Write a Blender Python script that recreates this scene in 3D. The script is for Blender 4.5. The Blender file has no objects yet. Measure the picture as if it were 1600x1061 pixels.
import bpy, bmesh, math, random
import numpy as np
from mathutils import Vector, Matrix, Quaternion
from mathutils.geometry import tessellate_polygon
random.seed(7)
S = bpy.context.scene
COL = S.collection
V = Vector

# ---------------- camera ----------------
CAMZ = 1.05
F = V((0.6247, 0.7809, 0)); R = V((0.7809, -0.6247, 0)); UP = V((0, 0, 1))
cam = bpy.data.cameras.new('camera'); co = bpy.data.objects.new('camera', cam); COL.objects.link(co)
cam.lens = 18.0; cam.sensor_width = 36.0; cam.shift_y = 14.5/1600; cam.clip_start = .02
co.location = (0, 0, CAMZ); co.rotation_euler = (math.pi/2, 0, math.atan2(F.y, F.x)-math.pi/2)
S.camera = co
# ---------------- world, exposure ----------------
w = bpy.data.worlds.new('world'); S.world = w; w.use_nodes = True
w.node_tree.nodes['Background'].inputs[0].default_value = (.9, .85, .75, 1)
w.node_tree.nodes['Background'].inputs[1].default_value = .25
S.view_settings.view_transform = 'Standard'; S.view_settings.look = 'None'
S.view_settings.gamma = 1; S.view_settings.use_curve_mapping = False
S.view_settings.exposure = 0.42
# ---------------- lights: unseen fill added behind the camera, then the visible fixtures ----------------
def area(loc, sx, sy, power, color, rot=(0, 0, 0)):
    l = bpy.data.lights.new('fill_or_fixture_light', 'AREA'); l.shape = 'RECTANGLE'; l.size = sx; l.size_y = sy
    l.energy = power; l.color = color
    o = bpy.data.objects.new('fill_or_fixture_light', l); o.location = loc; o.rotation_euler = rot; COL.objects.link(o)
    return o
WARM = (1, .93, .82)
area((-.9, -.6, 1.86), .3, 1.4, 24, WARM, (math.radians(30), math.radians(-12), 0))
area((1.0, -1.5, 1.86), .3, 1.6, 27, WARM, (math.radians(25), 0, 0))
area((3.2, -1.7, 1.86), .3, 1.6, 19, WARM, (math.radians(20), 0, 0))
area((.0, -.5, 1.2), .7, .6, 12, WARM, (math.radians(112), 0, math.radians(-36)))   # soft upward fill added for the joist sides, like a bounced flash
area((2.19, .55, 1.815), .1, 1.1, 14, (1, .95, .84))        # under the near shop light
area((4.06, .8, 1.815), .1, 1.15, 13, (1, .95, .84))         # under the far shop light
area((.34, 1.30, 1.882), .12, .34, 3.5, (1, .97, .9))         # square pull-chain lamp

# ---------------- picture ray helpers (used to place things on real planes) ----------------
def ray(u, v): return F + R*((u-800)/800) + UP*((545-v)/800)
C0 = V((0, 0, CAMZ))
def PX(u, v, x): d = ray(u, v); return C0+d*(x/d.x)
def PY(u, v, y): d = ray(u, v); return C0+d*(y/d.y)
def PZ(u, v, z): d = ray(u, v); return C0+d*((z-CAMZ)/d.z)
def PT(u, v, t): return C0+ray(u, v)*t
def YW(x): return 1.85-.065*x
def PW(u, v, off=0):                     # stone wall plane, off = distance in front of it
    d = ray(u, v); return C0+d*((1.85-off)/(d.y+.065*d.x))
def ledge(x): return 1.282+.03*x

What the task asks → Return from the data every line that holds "picture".

Problem solution →
Write a Blender Python script that recreates this scene in 3D. The script is for Blender 4.5. The Blender file has no objects yet. Measure the picture as if it were 1600x1061 pixels.
# ---------------- picture ray helpers (used to place things on real planes) ----------------